4x Redundant Autopilot

Mission configuration - Reference Patch

4x Redundant Autopilot

Introducction

4xVeronte Autopilot is a triple redundant version of the Veronte Autopilot. It includes three complete Veronte Autopilot modules together with a dissimilar arbiter for detecting system failures and selecting the module in charge of the control. The autopilot selected as the master will be the one controlling the actuators and communicating with the payloads.

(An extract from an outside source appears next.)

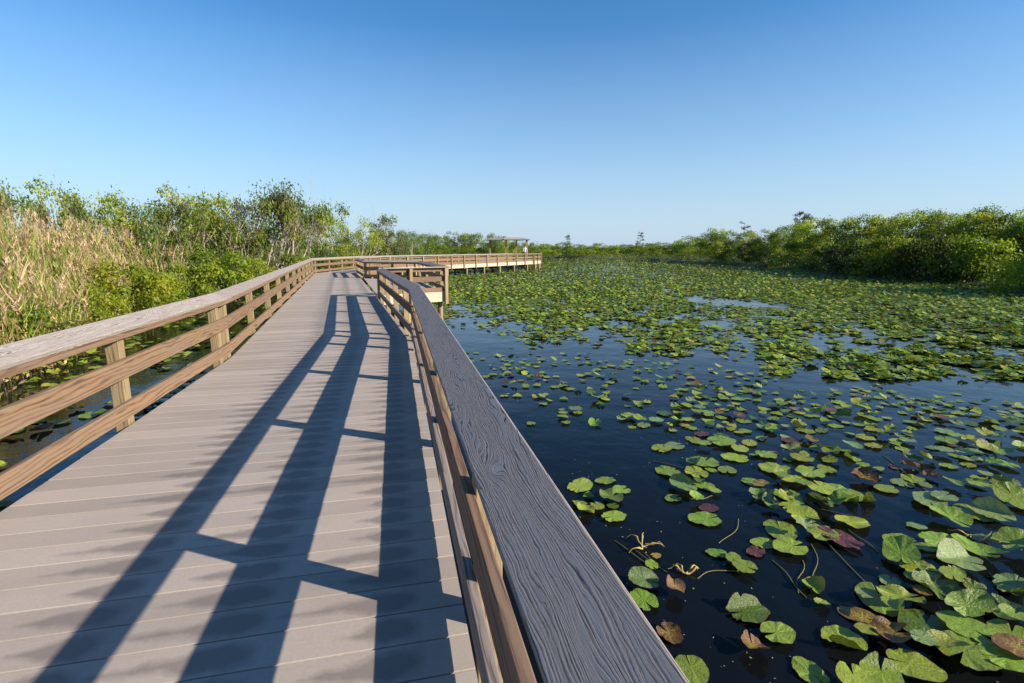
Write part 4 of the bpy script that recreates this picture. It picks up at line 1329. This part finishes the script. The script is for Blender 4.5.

Each Veronte autopilot contains all the electronics and sensors in order to properly execute all the functions needed to control the UAV. Veronte executes in real time all the guidance, navigation and control algorithms for the carrying airframe, acting on the control surfaces and propulsion system and processing the signals from different sensors: accelerometers, gyroscopes, magnetometer, static pressure, dynamic pressure, GNSS and external sensors.

All three modules are managed by a dissimilar microprocessor. This arbiter includes voting algorithms for managing the module in charge of vehicle control. This microprocessor compares data from all modules in real time and processes it for discarding any autopilot module showing an undesired performance.

Setup

Radio

Each one of the Vereonte Autopilots modules inside 4xVeronte Autopilot has it own radio module featuring frequency hopping the best possible communication. For each one of the module the user can set the configuration from veronte Pipe.

Mission configuration - Reference Patch

Radio menu in Veronte Pipe

Note

For each particular case the configuration of the radio may vary. Common radio configurations are PP for complet redundant communicatoion or PMP for one 4xVeronte Autopilot and one Ground Autopilot

CAN bus

4xVeronte Autopilot includes three complete Veronte Autopilot modules that have to be configured independtly in order to work porperly. 4xVeronte Autopilot is compatible with all configuration files from Veronte Autopilot. The communication channel between Veronte Autopilots modules and arbitrer is done by using CAN bus so in order to start arbitring, Veronte Autopilots modules have to send the following information.

Configuration Value
Baudrate 1 Mbps
Endianess Little endian

Each Veronte shall send using its CAN-TX ID and in little endian format.

Variable value message:

Byte0 0 Telemetry message
Byte1 variable id Variable id sent (0 to 127)
Byte2-5 variable value Variable value as Float (32 bits)

Status message:

Byte0 0 Telemetry message
Byte1 0xFF Status flag
Byte3 bit0 1:Ready, 0:Not ready
  bit7-1 Reserved

By default the arbiter will send the following CAN messages.

Variable value message:

Byte0 0 Telemetry message
Byte1 N, Autopilot id Autopilot [0, 3]
Byte2-5 value Autopilot score as Float(32 bits)

Status message:

Byte0 0 Telemetry message
Byte1 0xFF Status flag
Byte3 bit6-0 Selected autopilot
  bit7 Arbitrating 0:false, 1:true
Byte4 bit0 AP0 Alive
  bit1 AP1 Alive
  bit2 AP2 Alive
  bit3 AP3 Alive (external)
  bit4 AP0 Ready
  bit5 AP1 Ready
  bit6 AP2 Ready
  bit7 AP3 Ready (external)
Byte5 bit0 system ok
  bit1 start
  bit2 pdi
  bit3 memory alloc
  bit4 cana bus on
  bit5 canb bus on
  bit6 Reserved
  bit7 Reserved
Byte6 bit0 system ok
  bit1 Vcc A
  bit2 Vcc B
  bit3 Vcc arb
  bit4 Vcc1
  bit5 Vcc2
  bit6 Vcc3
  bit7 Reserved

Control

One modification has to be implemented in order to have smooth transition between Veronte Autopilots modules. This modification involves sending the control outputs of Veronte Autopilots modules to the rest of autopilots so it is considered in the transition. The user can refer to the configuration examples for this implementation.